Expansion does not occur near or within human-like structures at all.

We know space is expanding because light from distant objects is red-shifted at a very predictable rate proportional to the distance of the object. We do not, however, observe this same red shift in bodies within our galaxy or in our local group. (To be clear: you can find plenty of red-shifted objects near us, but they won’t follow this same red-shift/distance relationship that we see with distant galaxies.)

Digging into the math, what appears to be happening is that the baseline metric of spacetime is gradually changing in such a way that space expands. In relativity, an object called a “metric tensor” is used to describe the structure of a given point of spacetime. You can think of this as an array of values that describe the structure of spacetime (from which we can define things like distance, time, etc.). The “baseline” metric is the metric describing (practically) empty, gravitationally flat space, and that’s what appears to be expanding, in both our models and our observations.

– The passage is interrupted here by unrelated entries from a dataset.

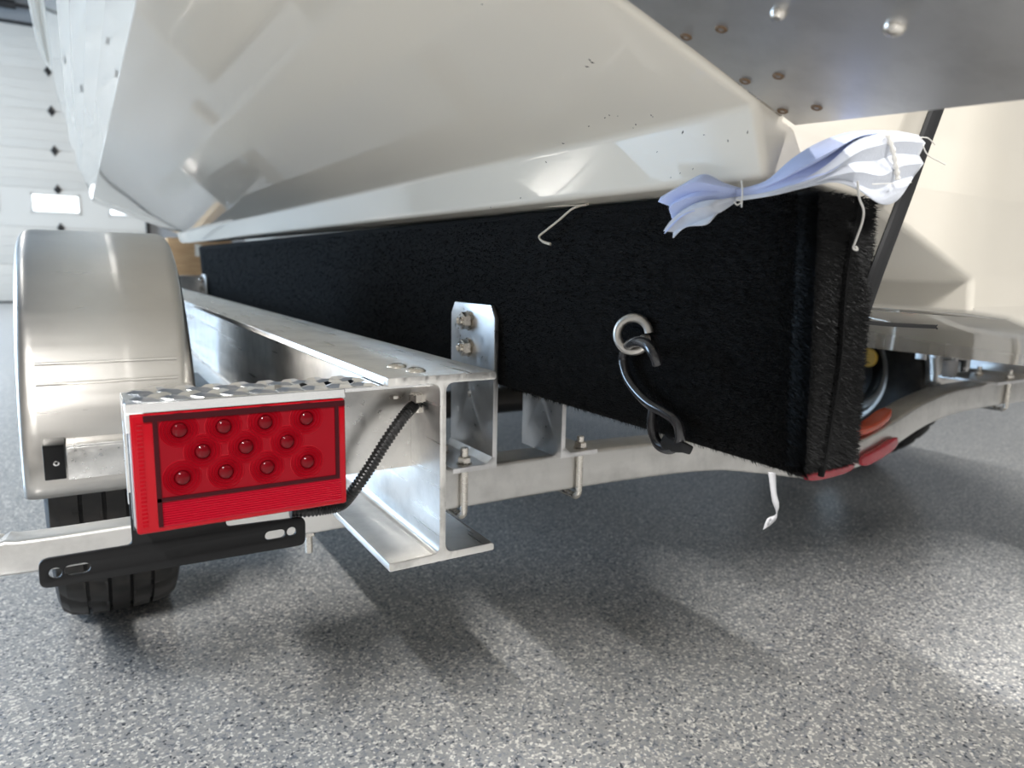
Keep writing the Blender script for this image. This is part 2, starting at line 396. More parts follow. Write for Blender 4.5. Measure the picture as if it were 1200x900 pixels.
# rub rail along the sheer
rr = MB(); rail = [r[0]+Vector((-.004, 0, -.02)) for r in rows[5:]]; rr.tube(rail, .018, 8)
rr.build('rub_rail', 'gelcoat', boat)
rr = MB(); rail = [r[-1]+Vector((.004, 0, -.02)) for r in rows[5:]]; rr.tube(rail, .018, 8)
rr.build('rub_rail', 'gelcoat', boat)
from mathutils.bvhtree import BVHTree
bv = BVHTree.FromPolygons([hull.data.vertices[i].co+wl(hull) for i in range(len(hull.data.vertices))], [tuple(p.vertices) for p in hull.data.polygons])
fl = MB(); rf_ = random.Random(5)
for (u, v) in [(691, 70), (688, 78), (694, 73), (714, 135), (709, 138), (724, 136), (765, 137), (763, 135), (742, 150), (800, 155), (797, 203), (812, 198), (825, 158), (745, 146), (770, 178), (690, 148), (660, 168), (640, 190), (610, 232), (575, 243), (853, 165), (565, 5), (786, 208), (876, 155)]:
    h_ = bv.ray_cast(Vector((0, 0, H)), ray(u, v).normalized())
    if h_[0] is None: continue
    p, n_ = h_[0], h_[1]
    if n_.dot(ray(u, v)) > 0: n_ = -n_
    d = n_.orthogonal().normalized(); e = n_.cross(d); a = rf_.uniform(0, 6)
    d, e = d*math.cos(a)+e*math.sin(a), e*math.cos(a)-d*math.sin(a); q = rf_.uniform(.0005, .0011)
    fl.add([p-d*q*1.6, p-e*q*.6, p+d*q*1.6, p+e*q*.6, p+n_*q*.6], [(0, 1, 4), (1, 2, 4), (2, 3, 4), (3, 0, 4)])
fo = fl.build('dirt_flecks', 'dark_steel', hull, weld=False); fo['kind'] = 'stuff'
# trim tab hinged on the transom bottom
hA, hB = W(.085*HS, .304*HS, .192*HS), W(.3885*HS, .304*HS, .0925*HS)
ax = (hB-hA).normalized(); back = Vector((0, -1, -.065)).normalized(); nrm = ax.cross(back).normalized()
if nrm.z < 0: nrm = -nrm
Ltab = (hB-hA).length
frame = (hA, ax, back, nrm)
tab = MB().prism(fillet([(0, 0), (Ltab, 0), (Ltab, .235), (0, .235)], [0, .001, .008, .008], 3), frame, 0, .0035, .0006).build('trim_tab', 'tab_steel', boat, 'grey steel trim tab with domed bolts and rusty weld spots')
def on_tab(u, v):
    r = ray(u, v); o = hA-Vector((0, 0, H)); t = o.dot(nrm)/r.dot(nrm); return W(*(r*t))
b0 = None
for (u, v, r) in [(912, 15, .0042), (1048, 32, .0052)]:
    p = on_tab(u, v)
    MB().lathe([(0, -.0036), (r*.55, -.0032), (r*.9, -.0018), (r, -.0004), (r, .0002)], p, nrm, 20).build('bolt', 'stainless', tab)
for (u, v) in [(804, 43), (845, 34), (873, 95), (912, 89), (917, 130), (957, 126)]:
    p = on_tab(u, v)
    mb = MB(); mb.lathe([(0, -.0003), (.0014, -.0004)], p, nrm, 20, 1); mb.lathe([(.0014, -.0004), (.0018, -.0008), (.0029, -.0008), (.0034, -.0003), (.0035, .0002)], p, nrm, 20, 0)
    mb.build('weld_spot', ['rust', 'tab_steel'], tab)
MB().tube([hA+Vector((.01, .003, .0075)), hB+Vector((-.01, .003, .0075))], .003, 8).build('hinge', 'stainless', tab)

# right-hand tab and outboard motor astern, out of frame, added to shape floor shadows
tab2 = MB().prism([(0, 0), (Ltab, 0), (Ltab, .235), (0, .235)], (Vector((2*XC-hA.x, hA.y, hA.z)), Vector((-ax.x, ax.y, ax.z)), back, Vector((-nrm.x, nrm.y, nrm.z))), 0, .0035, .0006).build('trim_tab', 'tab_steel', boat)
mb = MB()
def oval(y, z, a, b_, n=20, dy=0): return [Vector((XC+a*math.cos(2*PI*k/n), y+b_*math.sin(2*PI*k/n)*(1.25 if math.sin(2*PI*k/n) < 0 else 1), z)) for k in range(n+1)]
mb.loft([oval(-.02, z, a, b_) for z, a, b_ in [(.42, .012, .05), (.47, .03, .12), (.505, .045, .16), (.54, .03, .10), (.60, .05, .11), (.80, .07, .13), (1.0, .10, .16), (1.10, .13, .18)]])
mb.loft([oval(-.06, z, a, b_) for z, a, b_ in [(1.08, .13, .17), (1.12, .19, .25), (1.35, .205, .27), (1.55, .18, .24), (1.63, .10, .14), (1.64, .001, .001)]])
eng = mb.build('added_outboard_motor', 'black_paint', boat)
mb = MB(); mb.box(XC-.10, XC+.10, .02, .312, .98, 1.16, .01).build('clamp_bracket', 'dark_steel', eng)
mb = MB(); mb.box(XC-.004, XC+.004, -.10, .06, .25, .43, .003).build('skeg', 'black_paint', eng)
for k in range(3):
    a = 2*PI*k/3+.4; d = Vector((math.cos(a), 0, math.sin(a))); e = Vector((-d.z, 0, d.x)); c = Vector((XC, -.26, .505))
    mb = MB(); mb.loft([[c+d*r-e*w_+YA*(-.02-.3*w_), c+d*r, c+d*r+e*w_+YA*(.02+.3*w_)] for r, w_ in [(.02, .03), (.06, .06), (.11, .065), (.145, .03)]]); mb.build('propeller_blade', 'stainless', eng, thick=.004)

# ------------------------------------------------------------------ the trailer
trl = thing('boat_trailer', (XC, 1.4, 0), 'aluminium boat trailer with black carpeted bunks standing on speckled floor', 'trailer')
# I-beams
YB = .488
bx0, bx1, bw, bt, bb, ft = .189, .2825, .2347, -.0811, -.2335, .0068
r1, wt = .006, .0028
ip = [(bx0, bb), (bx1, bb), (bx1, bb+ft), (bw+wt, bb+ft), (bw+wt, bt-ft), (bx1, bt-ft), (bx1, bt), (bx0, bt), (bx0, bt-ft), (bw-wt, bt-ft), (bw-wt, bb+ft), (bx0, bb+ft)]
ir = [.0015, .0015, .003, .007, .007, .003, .0025, .0012, .0012, .007, .007, .0012]
ipf = fillet(ip, ir, 4)
mb = MB(); mb.prism(ipf, XZ, YB, 4.6, .0006)
bm_faces = mb.f
beam = mb.build('frame_rail', ['mill_aluminium', 'saw_cut'], trl)
for p in beam.data.polygons:
    if abs(p.normal.y) > .95 and p.center.y < 0: p.material_index = 1
dup(beam, (2*XC-2*bw+.05, 0, .038), trl)
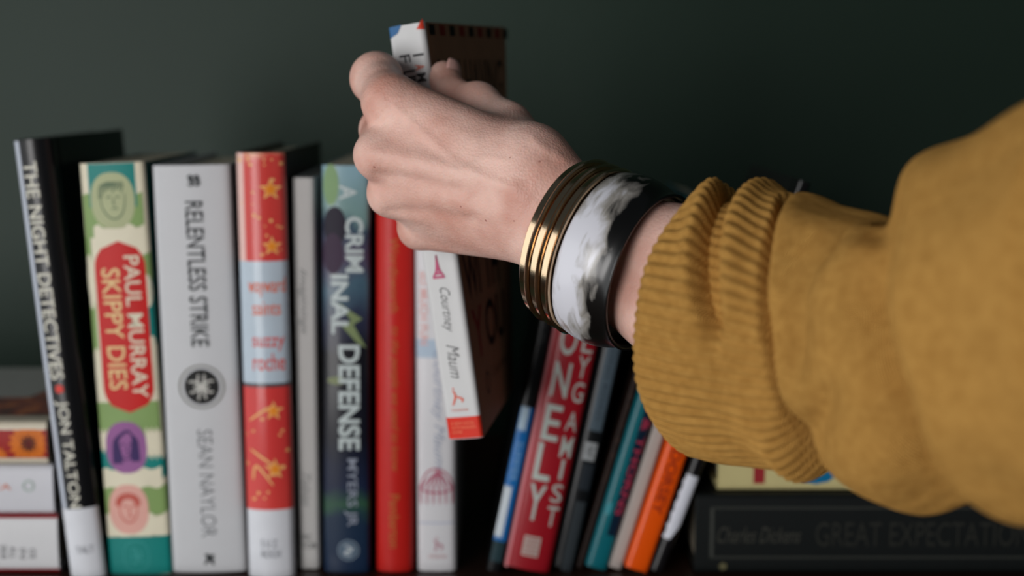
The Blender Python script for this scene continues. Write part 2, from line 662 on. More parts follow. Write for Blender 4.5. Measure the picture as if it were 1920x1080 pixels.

And indeed we would not expect an expansion of the baseline metric to have any significance on the structure of something like a human or a galaxy. Spacetime in these structures is decidedly *not* empty or gravitationally flat, so we can’t use the baseline metric to describe it. The local metric is going to be completely dominated by local gravity (even in conditions that we humans would consider gravitationally weak). So whether your system is a baseball or a galaxy cluster, it’s not going to experience any expansion because it is gravitationally bound.